--- Start Given entries ---

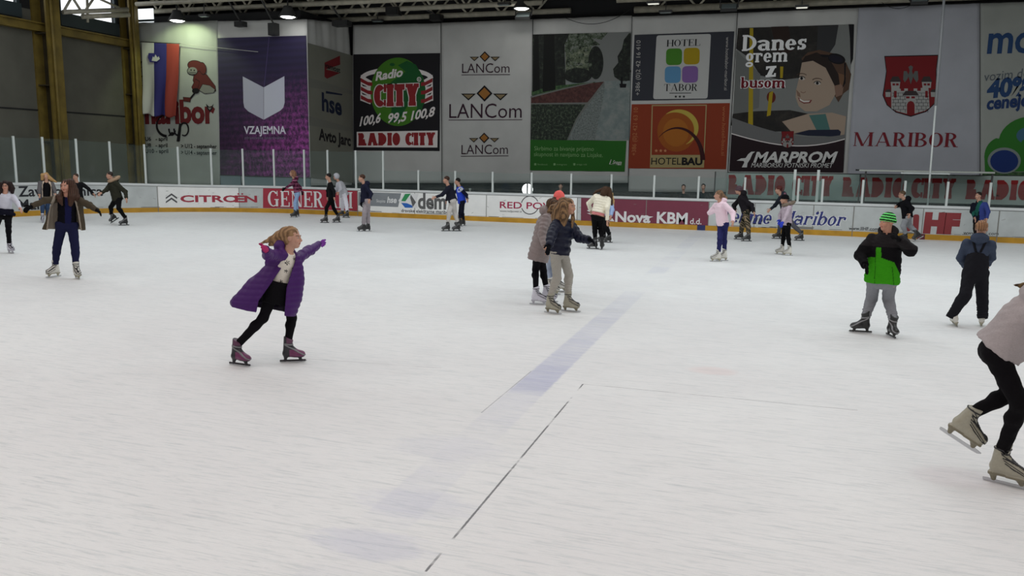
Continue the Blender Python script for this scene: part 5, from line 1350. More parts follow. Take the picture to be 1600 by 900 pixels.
# ------------------------------------------------------------------ skates (x right, y toe, z up, blade edge at z=0)
SKATES = {}
def skate_meshes(style):
    if style in SKATES: return SKATES[style]
    hard = style in ('black', 'blackgrey', 'purple')
    sole = 0.082 if not hard else 0.068
    def boot(P):
        d = rc(P, (0, .105, sole+.028), (0, .03, sole+.036), .040, .042)
        d = smin(d, rc(P, (0, .03, sole+.036), (0, -.07, sole+.04), .042, .042), .02)
        d = smin(d, rc(P, (0, .05, sole+.05), (0, -.04, .19), .032, .046), .03)
        top = .292 if style != 'white_low' else .27
        d = smin(d, rc(P, (0, -.062, sole+.05), (0, -.035, top+.01), .044, .058 if hard else .052), .02)
        if hard: d = smin(d, ell(P, (0, .07, sole+.03), (.052, .075, .045)), .02)
        d = smax(d, P[:, 2]-top-(P[:, 1]+.03)*(-.5 if hard else .35), .008)
        d = smax(d, sole-.006-P[:, 2], .008)
        if not hard:                                       # moulded sole with a heel
            so = smax(np.maximum(np.abs(P[:, 0])-.030-.012*(P[:, 1] > 0), np.abs(P[:, 1]-.01)-.125), np.abs(P[:, 2]-sole+.010)-.009, .01)
            hl = rc(P, (0, -.085, sole-.01), (0, -.078, .03), .028, .017); tp = rc(P, (0, .085, sole-.015), (0, .095, .036), .032, .018)
            d = smin(d, smin(so, smin(hl, tp, .015), .015), .012)
        else:
            for y in (-.075, .085): d = smin(d, rc(P, (0, y, sole), (0, y+(.015 if y > 0 else -.01), .022), .024, .012), .015)
            d = smin(d, np.maximum(np.maximum(np.abs(P[:, 0])-.009, np.abs(P[:, 1]-.005)-.15), np.abs(P[:, 2]-.024)-.010), .008)
        return d
    V, F = surface(boot, (-.08, -.16, .008), (.08, .18, .33), .0062)
    pal = dict(black=((.018,)*3, (.05,)*3, (.16, .16, .165)), blackgrey=((.014,)*3, (.028,)*3, (.26, .26, .27)), white=(pc(198, 196, 188), pc(150, 146, 128), (.02, .02, .022)), white_low=(pc(198, 196, 188), pc(150, 146, 128), (.02, .02, .022)),
               whitepale=(pc(196, 194, 204), pc(170, 168, 176), (.03, .03, .04)), beige=(pc(150, 146, 130), pc(124, 118, 98), (.02, .02, .022)), purple=((.020, .018, .024), (.165, .035, .105), (.20, .20, .21)), dark=((.018,)*3, (.05,)*3, (.16,)*3))[style]
    def col(P):
        c = np.tile(A3(pal[0]), (len(P), 1))
        if style == 'purple':
            m_ = (P[:, 1] > -.03)*(P[:, 2] > .075)*(P[:, 2] < .165); c = blend(c, m_*1.0, pal[1]); c = blend(c, ((P[:, 2] > .235)*(P[:, 1] > -.06))*0.6, pal[1])
        elif hard: c = blend(c, ((P[:, 2] < .115)*(P[:, 1] > .0))*1.0, pal[1])
        else: c = blend(c, (P[:, 2] < sole-.001)*1.0, pal[1])
        return c
    straps = []
    if hard:
        for (y, z, s) in ((.035, .155, .6), (-.03, .225, .2)): straps.append((y, z, s))
    def lace(P):
        f = boot(P); d = np.full(len(P), 9.0)
        if hard:
            for (y, z, s) in straps: d = np.minimum(d, np.maximum(np.abs(f-.001)-.005, np.abs((P[:, 2]-z)-s*(P[:, 1]-y)*-1.0)-.009)+0*d)
            d = np.maximum(d, -(P[:, 1]+.085))
        else:
            for k in range(6):
                z = .125+.026*k; y0 = .075-.022*k
                d = np.minimum(d, np.maximum(np.abs(f-.001)-.0045, np.abs((P[:, 2]-z)+(P[:, 1]-y0)*.5+(1 if k % 2 else -1)*P[:, 0]*.35)-.0036))
            d = np.maximum(d, y0*0-P[:, 1]+(.045-(P[:, 2]-.10)*.42)-.03)
            d = np.minimum(d, np.maximum(np.abs(f-.001)-.005, np.abs(P[:, 2]-.262)-.006))
        return d
    V2, F2 = surface(lace, (-.08, -.13, .08), (.08, .17, .33), .005)
    SKATES[style] = (V, F, col(V), V2, F2, pal[2]); return SKATES[style]
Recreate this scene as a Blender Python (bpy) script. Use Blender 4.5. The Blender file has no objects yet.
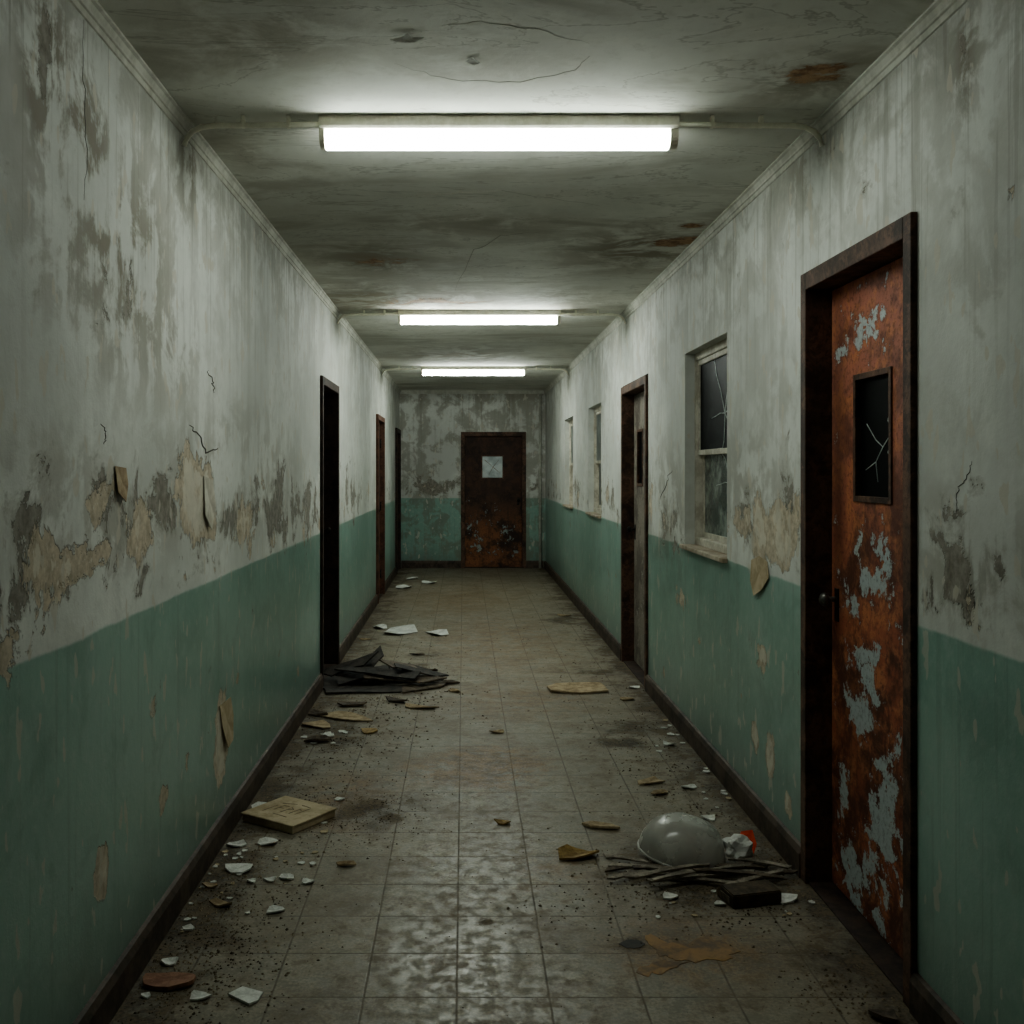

--- End Given entries ---

[Stated problem] Without the pictures, output the full listing exactly as it stands.

[Complete output]
Continue the Blender Python script for this scene: part 5, from line 1350. More parts follow. Take the picture to be 1600 by 900 pixels.
# ------------------------------------------------------------------ skates (x right, y toe, z up, blade edge at z=0)
SKATES = {}
def skate_meshes(style):
    if style in SKATES: return SKATES[style]
    hard = style in ('black', 'blackgrey', 'purple')
    sole = 0.082 if not hard else 0.068
    def boot(P):
        d = rc(P, (0, .105, sole+.028), (0, .03, sole+.036), .040, .042)
        d = smin(d, rc(P, (0, .03, sole+.036), (0, -.07, sole+.04), .042, .042), .02)
        d = smin(d, rc(P, (0, .05, sole+.05), (0, -.04, .19), .032, .046), .03)
        top = .292 if style != 'white_low' else .27
        d = smin(d, rc(P, (0, -.062, sole+.05), (0, -.035, top+.01), .044, .058 if hard else .052), .02)
        if hard: d = smin(d, ell(P, (0, .07, sole+.03), (.052, .075, .045)), .02)
        d = smax(d, P[:, 2]-top-(P[:, 1]+.03)*(-.5 if hard else .35), .008)
        d = smax(d, sole-.006-P[:, 2], .008)
        if not hard:                                       # moulded sole with a heel
            so = smax(np.maximum(np.abs(P[:, 0])-.030-.012*(P[:, 1] > 0), np.abs(P[:, 1]-.01)-.125), np.abs(P[:, 2]-sole+.010)-.009, .01)
            hl = rc(P, (0, -.085, sole-.01), (0, -.078, .03), .028, .017); tp = rc(P, (0, .085, sole-.015), (0, .095, .036), .032, .018)
            d = smin(d, smin(so, smin(hl, tp, .015), .015), .012)
        else:
            for y in (-.075, .085): d = smin(d, rc(P, (0, y, sole), (0, y+(.015 if y > 0 else -.01), .022), .024, .012), .015)
            d = smin(d, np.maximum(np.maximum(np.abs(P[:, 0])-.009, np.abs(P[:, 1]-.005)-.15), np.abs(P[:, 2]-.024)-.010), .008)
        return d
    V, F = surface(boot, (-.08, -.16, .008), (.08, .18, .33), .0062)
    pal = dict(black=((.018,)*3, (.05,)*3, (.16, .16, .165)), blackgrey=((.014,)*3, (.028,)*3, (.26, .26, .27)), white=(pc(198, 196, 188), pc(150, 146, 128), (.02, .02, .022)), white_low=(pc(198, 196, 188), pc(150, 146, 128), (.02, .02, .022)),
               whitepale=(pc(196, 194, 204), pc(170, 168, 176), (.03, .03, .04)), beige=(pc(150, 146, 130), pc(124, 118, 98), (.02, .02, .022)), purple=((.020, .018, .024), (.165, .035, .105), (.20, .20, .21)), dark=((.018,)*3, (.05,)*3, (.16,)*3))[style]
    def col(P):
        c = np.tile(A3(pal[0]), (len(P), 1))
        if style == 'purple':
            m_ = (P[:, 1] > -.03)*(P[:, 2] > .075)*(P[:, 2] < .165); c = blend(c, m_*1.0, pal[1]); c = blend(c, ((P[:, 2] > .235)*(P[:, 1] > -.06))*0.6, pal[1])
        elif hard: c = blend(c, ((P[:, 2] < .115)*(P[:, 1] > .0))*1.0, pal[1])
        else: c = blend(c, (P[:, 2] < sole-.001)*1.0, pal[1])
        return c
    straps = []
    if hard:
        for (y, z, s) in ((.035, .155, .6), (-.03, .225, .2)): straps.append((y, z, s))
    def lace(P):
        f = boot(P); d = np.full(len(P), 9.0)
        if hard:
            for (y, z, s) in straps: d = np.minimum(d, np.maximum(np.abs(f-.001)-.005, np.abs((P[:, 2]-z)-s*(P[:, 1]-y)*-1.0)-.009)+0*d)
            d = np.maximum(d, -(P[:, 1]+.085))
        else:
            for k in range(6):
                z = .125+.026*k; y0 = .075-.022*k
                d = np.minimum(d, np.maximum(np.abs(f-.001)-.0045, np.abs((P[:, 2]-z)+(P[:, 1]-y0)*.5+(1 if k % 2 else -1)*P[:, 0]*.35)-.0036))
            d = np.maximum(d, y0*0-P[:, 1]+(.045-(P[:, 2]-.10)*.42)-.03)
            d = np.minimum(d, np.maximum(np.abs(f-.001)-.005, np.abs(P[:, 2]-.262)-.006))
        return d
    V2, F2 = surface(lace, (-.08, -.13, .08), (.08, .17, .33), .005)
    SKATES[style] = (V, F, col(V), V2, F2, pal[2]); return SKATES[style]
Recreate this scene as a Blender Python (bpy) script. Use Blender 4.5. The Blender file has no objects yet.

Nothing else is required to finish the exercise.